Google wants greater French acceptance after winning TF1 copyright case

Google is waving its victory in front of French culture makers, after emerging winner from a copyright infringement case brought by France’s largest TV network.

TF1 sued YouTube and Dailymotion for intellectual property abuse in 2008, claiming YouTube was hosting thousands of clips of TV shows and movies for which it owned rights, including La Môme and Halloween.

TF1 claimed more than €130 million in damages. But a Paris judge on Tuesday finally dismissed the claims. The Dailymotion verdict is due in September, Dailymotion tells paidContent.

Christophe Muller,  YouTube’s head of southern Europe, Middle East and Africa partnerships, used a company blog to drape the result in the cloak of internet freedom:

“The overall decision is a victory for everyone who uses the Web. … After this decision, creators can be secure to post their materials on YouTube and other platforms and we can host their content without fearing a giant liability. The end result will be more videos posted on the Net, more revenue generated for creative artists, and more exposure to a global audience for these artists.”
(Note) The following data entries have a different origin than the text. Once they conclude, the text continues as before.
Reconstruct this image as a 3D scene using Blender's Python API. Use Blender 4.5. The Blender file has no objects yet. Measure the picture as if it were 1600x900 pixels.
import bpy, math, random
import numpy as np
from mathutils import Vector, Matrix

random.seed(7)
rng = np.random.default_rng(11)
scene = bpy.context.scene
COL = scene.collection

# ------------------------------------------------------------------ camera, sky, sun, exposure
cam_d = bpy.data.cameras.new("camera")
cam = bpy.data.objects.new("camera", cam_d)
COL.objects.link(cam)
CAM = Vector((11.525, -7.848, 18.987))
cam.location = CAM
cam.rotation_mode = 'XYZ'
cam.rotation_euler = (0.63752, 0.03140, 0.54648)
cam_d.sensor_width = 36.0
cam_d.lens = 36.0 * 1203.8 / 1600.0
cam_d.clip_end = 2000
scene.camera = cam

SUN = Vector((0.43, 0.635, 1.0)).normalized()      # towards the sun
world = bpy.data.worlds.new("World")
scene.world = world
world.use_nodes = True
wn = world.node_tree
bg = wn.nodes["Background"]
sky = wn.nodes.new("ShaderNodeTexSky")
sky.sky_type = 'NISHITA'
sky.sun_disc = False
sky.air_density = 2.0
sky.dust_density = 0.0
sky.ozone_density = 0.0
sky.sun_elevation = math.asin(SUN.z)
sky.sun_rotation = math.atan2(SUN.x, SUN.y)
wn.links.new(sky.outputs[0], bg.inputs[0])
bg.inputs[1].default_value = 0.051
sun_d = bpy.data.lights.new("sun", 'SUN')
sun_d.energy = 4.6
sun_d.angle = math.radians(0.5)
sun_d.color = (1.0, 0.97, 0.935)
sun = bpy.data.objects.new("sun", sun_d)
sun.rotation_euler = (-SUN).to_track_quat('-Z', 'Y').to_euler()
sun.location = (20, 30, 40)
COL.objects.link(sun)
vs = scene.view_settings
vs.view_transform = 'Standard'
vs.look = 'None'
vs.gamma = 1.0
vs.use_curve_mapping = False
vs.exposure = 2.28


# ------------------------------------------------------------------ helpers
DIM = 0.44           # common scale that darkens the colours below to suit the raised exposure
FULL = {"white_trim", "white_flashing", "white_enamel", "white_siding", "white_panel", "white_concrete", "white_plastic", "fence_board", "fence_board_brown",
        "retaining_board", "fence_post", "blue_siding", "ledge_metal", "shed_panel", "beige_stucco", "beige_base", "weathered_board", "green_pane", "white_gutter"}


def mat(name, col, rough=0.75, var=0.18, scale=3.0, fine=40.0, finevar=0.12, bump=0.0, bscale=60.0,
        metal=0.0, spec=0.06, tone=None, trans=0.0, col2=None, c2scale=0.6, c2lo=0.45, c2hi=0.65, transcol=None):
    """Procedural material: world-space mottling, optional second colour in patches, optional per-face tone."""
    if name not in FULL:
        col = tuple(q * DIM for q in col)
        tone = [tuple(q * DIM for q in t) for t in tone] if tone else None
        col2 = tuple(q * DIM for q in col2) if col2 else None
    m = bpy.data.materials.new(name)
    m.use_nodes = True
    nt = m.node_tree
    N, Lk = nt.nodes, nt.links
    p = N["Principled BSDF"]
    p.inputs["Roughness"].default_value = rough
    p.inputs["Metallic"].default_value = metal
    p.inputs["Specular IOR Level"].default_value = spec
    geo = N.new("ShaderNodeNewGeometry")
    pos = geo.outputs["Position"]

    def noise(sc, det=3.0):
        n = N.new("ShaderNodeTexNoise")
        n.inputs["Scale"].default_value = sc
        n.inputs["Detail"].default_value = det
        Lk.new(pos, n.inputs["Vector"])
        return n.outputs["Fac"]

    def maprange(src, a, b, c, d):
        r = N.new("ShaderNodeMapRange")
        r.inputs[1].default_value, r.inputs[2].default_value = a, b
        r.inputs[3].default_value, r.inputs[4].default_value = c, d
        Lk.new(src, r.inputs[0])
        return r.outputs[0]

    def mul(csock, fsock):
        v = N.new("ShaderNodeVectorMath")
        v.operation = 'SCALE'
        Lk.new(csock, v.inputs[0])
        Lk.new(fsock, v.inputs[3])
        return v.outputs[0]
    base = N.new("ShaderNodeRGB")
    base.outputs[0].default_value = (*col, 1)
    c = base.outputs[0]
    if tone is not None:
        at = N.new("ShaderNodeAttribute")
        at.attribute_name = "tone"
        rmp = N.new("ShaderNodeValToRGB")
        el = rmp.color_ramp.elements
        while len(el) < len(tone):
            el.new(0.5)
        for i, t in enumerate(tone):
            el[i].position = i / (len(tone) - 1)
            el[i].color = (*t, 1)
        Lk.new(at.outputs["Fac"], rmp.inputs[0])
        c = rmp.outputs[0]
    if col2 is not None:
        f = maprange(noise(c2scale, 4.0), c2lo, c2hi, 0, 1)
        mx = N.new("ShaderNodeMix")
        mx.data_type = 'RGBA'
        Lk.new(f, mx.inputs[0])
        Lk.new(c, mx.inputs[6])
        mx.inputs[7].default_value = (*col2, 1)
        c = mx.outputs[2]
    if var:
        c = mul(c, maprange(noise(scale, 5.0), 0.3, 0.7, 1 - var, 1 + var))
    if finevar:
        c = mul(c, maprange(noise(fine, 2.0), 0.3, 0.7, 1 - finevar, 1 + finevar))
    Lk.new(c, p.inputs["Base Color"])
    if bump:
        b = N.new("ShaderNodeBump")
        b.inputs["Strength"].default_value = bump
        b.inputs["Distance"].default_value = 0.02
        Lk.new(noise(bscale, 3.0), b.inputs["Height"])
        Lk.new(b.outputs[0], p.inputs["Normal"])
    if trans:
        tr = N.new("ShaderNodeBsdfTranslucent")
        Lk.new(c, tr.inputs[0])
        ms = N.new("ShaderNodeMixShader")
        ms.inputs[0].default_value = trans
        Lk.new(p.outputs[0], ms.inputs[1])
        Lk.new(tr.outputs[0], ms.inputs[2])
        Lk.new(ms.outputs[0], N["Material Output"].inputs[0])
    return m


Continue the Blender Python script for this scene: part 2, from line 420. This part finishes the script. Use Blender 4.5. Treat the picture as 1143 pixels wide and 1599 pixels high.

And Muller used the case to make a play to French lawmakers, who are notoriously sceptical of how the large U.S. firm might impact on French language and culture:

“The verdict demonstrates how the Internet is enriching French culture. Over the past year, we have signed contracts with five French collecting societies to pay royalties to French writers, musicians, and other artists. More generally, we have a major investment plan for the French economy and culture, demonstrating how committed we are to France.

“By embracing the Web, this verdict moves France a step forward to further benefit from Internet’s massive economic and cultural opportunity. We hope this judgement will allow us to build constructive partnerships and bring more French language content online.”

When asked about the “major investment plan” Muller referred to, Google later pointed to this announcement of a new HQ and its ambition to take on French engineers.

YouTube’s travails have been mixed in Europe. In December 2009, it lost a copyright case brought by Italy’s Mediaset. But in September 2010 it defeated similar claims from Spain’s Telecinco. And YouTube has convinced many broadcasters across the continent to officially add clips and to use its ContentID copyright filter tool, plus has added full TV catch-up shows in the UK from ITV, Channel 4 and Channel Five.

The TF1 case gave an interesting insight in to how one broadcasters values its content. At one point, it used a metric of €20,000 per copyright breach to claim damages.

But the judge ordered TF1 to pay YouTube €80,000 in costs.